29歳無職は原付に跨り北海道へ向かった
2024年9月2日。朝8時に鎌倉を出発して向かうは茨城の大洗港。50ccのリトルカブに乗って、北海道にゆく。1か月かけて道内を周り尽くす一人旅だ。
平日の東京を駆け抜ける無職。
出発してすぐに道端でおじいちゃんが倒れていたが、駆け寄ろうとした瞬間人がたくさん集まってきたので、無事を祈って旅路を急ぐ。
今日の目的地は茨城の大洗港。出発地の鎌倉からは下道で181kmある。原付の法定速度は時速30km。信号無視しても6時間以上かかるのは確実だ。横浜、川崎を通り過ぎて東京に突入。今日は平日、私は無職。
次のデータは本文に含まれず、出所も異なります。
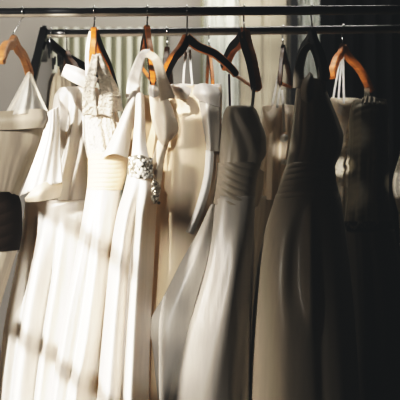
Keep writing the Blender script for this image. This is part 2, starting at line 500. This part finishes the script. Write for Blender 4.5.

信号待ちのサラリーマンを横目に、劣等感と優越感が入り混じった感情で交差点を駆け抜ける。
東京の都会を抜けてから大洗港までの道が、しっかしまあ~~つまらない。信号は多いし車通りも多いし景色の変化がないし。「このベッドタウンが」とか街にまで悪態をつきながら、眠気と戦いつつひたすら進む。
怖い顔の女、フェリーに乗る。
夕方、大洗港に到着。バイク置き場にはたくさんのバイクと人が集まっている。みんな北海道に行くんだ。知人に「北海道は熊と鹿とオジサンに気をつけろ」と釘を刺された私は、誰にも絡まれないようにできるだけ怖い顔をして駐車した。
そうこうしているうちに乗船の時間がきた。大洗発苫小牧行のフェリー「さんふらわあ」。係員の指示に従って、カブで船内に入場する。乗り物に乗ったまま乗り物に乗るのは新鮮だ。
明るくて綺麗な船内を歩く。大きな窓から夕陽が見える。さんふらわあの中にはレストランもおみやげ屋も大浴場もあって、豪華客船にでも乗っている気分だ。まあ一番安い雑魚寝席(ツーリスト)なんですけど。
雑魚寝席について荷物を下ろす。部屋には私のほかに女性2人組のみ。さて、ひとっぷろ浴びにいきますか。
余談ですが、私は入浴施設に行くと女体を観察してしまう癖がある。もちろん本人にはバレないように、あくまでもさりげなくチラ見。女の体に興味があるのは男だけではない。
湯舟に浸かっている途中に出航したようで、暗闇のなか遠ざかる大洗港を半分のぼせながら眺めていた。
賑わう船内で窓に映るひとりぼっち。
お腹が空いたのでレストランへ。さんふらわあのレストランはビュッフェスタイルだ。大人になってから行く回数は減ったけど、やっぱり食べ放題は心が躍る。「これウマ!」を気が済むまで食べられるって最高。
海が見えるテーブル席が空いていたので座る。 向かいの席には40代くらいの女性がふたり。ケタケタと楽しそうに話しながら、食後のビールを味わっている。 ふと横を見ると、ひとりぼっちで座る私の姿が窓に映っていた。 その時思った。
「ひとりで来てよかった~〜〜!!!ヾ(*´∀`*)ノ」
心の底からそう思った。ひとりの私は、どの席に座っても、何を食べても、どれだけ長くここにいてもいい。誰にも気を遣わず、純粋に旅を堪能できる。ひとりだからこそ、音や匂いや景色や味がダイレクトに入ってくる。さんふらわあのご飯、うンめぇ。なんて贅沢な時間なんだろう。
幸せを噛み締めながらレストランを後にする。夜風にあたりたくて甲板へ出る。真っ黒な海を眺める。夜の海は吸い込まれてしまいそうだ。
7時間近く運転していたからクタクタだ。まだ22時にもなっていなかったけど床につく。相部屋の人が観ているテレビの音を聞きながら、泥のように眠った。